Cuomo’s excuse for sleazy government errors and corruption is shameful
This spring and summer have been open season for prosecutors hunting down the public corruption that remains rampant in New York state government. One of the repetitive pinpoints of this year’s corruption trials has been the serious flaws in the state’s economic development initiatives.
We saw it once again two weeks ago when Alain E. Kaloyeros was convicted in a bid-rigging scheme that steered hundreds of millions of dollars in state contracts to favored companies in Buffalo and Syracuse.
Kaloyeros, the former president of the State University of New York’s Polytechnic Institute, was the chief architect of Gov.
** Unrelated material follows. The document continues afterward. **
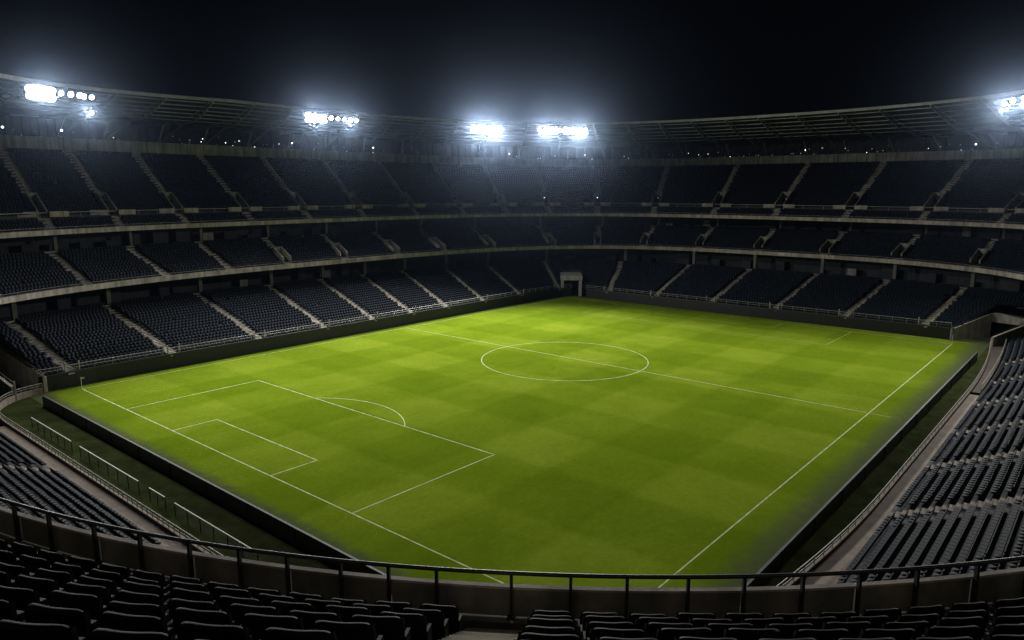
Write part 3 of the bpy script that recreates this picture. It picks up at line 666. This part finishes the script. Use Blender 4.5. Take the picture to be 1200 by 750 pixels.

Andrew Cuomo’s signature economic development program aimed to revitalize upstate and western New York, known as the Buffalo Billion. Indeed, Cuomo once called Kaloyeros a “genius” and “New York’s secret weapon.”
Two other Syracuse-area developers, Joseph Gerardi and Steven Aiello, of COR Development, were convicted with Kaloyeros of unfairly winning a $100 million job in Syracuse.
The verdict comes four months after Aiello was convicted of bribery in a separate case concerning Joseph Percoco. The former top aide to Cuomo was found guilty of accepting more than $300,000 in bribes between 2012 and 2015 from COR Development and a Maryland-based company in exchange for state actions that would benefit those companies.
Both cases have done well at exposing the horrific pay-to-play culture that is all too popular in Albany these days. They have exposed the government’s embarrassing inability and unwillingness to do anything productive to counter that culture. More importantly, legislators won’t do anything even when the solutions are right in front of their faces.
“I don’t know what I could have done differently to prevent the situation,” Cuomo told reporters the day after the Kaloyeros verdict.
What? This is the guy who framed his entire campaign for governor around the argument that he would be the champion to clean up corruption in Albany. This is the guy who initiates these economic development projects and the guy who put his highest confidence in corrupt individuals like Kaloyeros and Percoco to run these projects. But now he says he couldn’t have done anything differently.
Here’s an idea: Take the taxpayer-funded development initiatives that you hold so dear and make them more accountable and more transparent.
This spring, the Republican-led state Senate almost unanimously passed two pieces of legislation that would do just that.
The Procurement Integrity Act passed in the Senate 60-2. The measure would restore the state comptroller’s power to oversee and review economic development state-funded contracts and look for any red flags of illegal activity before they are officially awarded. Cuomo and the state Legislature took that power away from the comptroller in an agreement back in 2011.
Unsurprisingly, Cuomo has opposed measures aimed to restore that power to the comptroller. But the Procurement Integrity Act, and legislation similar to it, have been supported by Comptroller Tom DiNapoli and legislative members of both parties. Democratic Assembly Speaker Carl Heastie praised the bill last year, saying “another set of eyes will make people feel better that, yes, things are done correctly.”
Yet even with 37 co-sponsors, the bill remains stuck in committee. Some speculate Cuomo is pressuring Heastie to prevent it from reaching the floor for a vote.
The other piece of vital legislation is the “database of deals” bill, which would create a searchable database where all economic development benefits awarded by the state government would be made public. That includes grants, loans or tax abatements awarded to any business or organization. It would also make public the number of jobs created by those benefits and how much those jobs cost taxpayers.
Not only would this bill help weed out corrupt activities from inside economic development programs, it would also be a way to measure the overall effectiveness of those programs. Cuomo’s job-creation measures, from the Buffalo Billion to START-UP NY, have been repeatedly swamped in secrecy and littered with loopholes.
The reports that aren’t stonewalled by the executive branch have shown many of the state’s economic development efforts have not only failed to create anywhere near the number of jobs forecasted, but that the state didn’t even have any reporting standards in place to hold accountable companies benefiting from tax breaks to their job number promises. In a state where $8 billion is spent every year on economic development initiatives, we need to make sure that kind of money is being put to good use.
The “database of deals” bill passed in the Senate 60-0, but also remains stuck in committee in the Assembly, despite its 34 co-sponsors. Many believe Cuomo is using his muscle to stop it from passing.
Cuomo seems convinced he couldn’t have prevented his Buffalo Billion from becoming scandal-ridden. Yet not only could he have prevented it, he enabled it. And by continuing to dismiss common-sense measures to prevent the same thing from occurring again, he and the Legislature are enabling future Kaloyeroses and Percocos to abuse these economic development projects for their own personal financial gain.
It’s time for the government to own the errors it helped create and own the effort to clean them up. “Couldn’t do anything to prevent it” is a shameful excuse.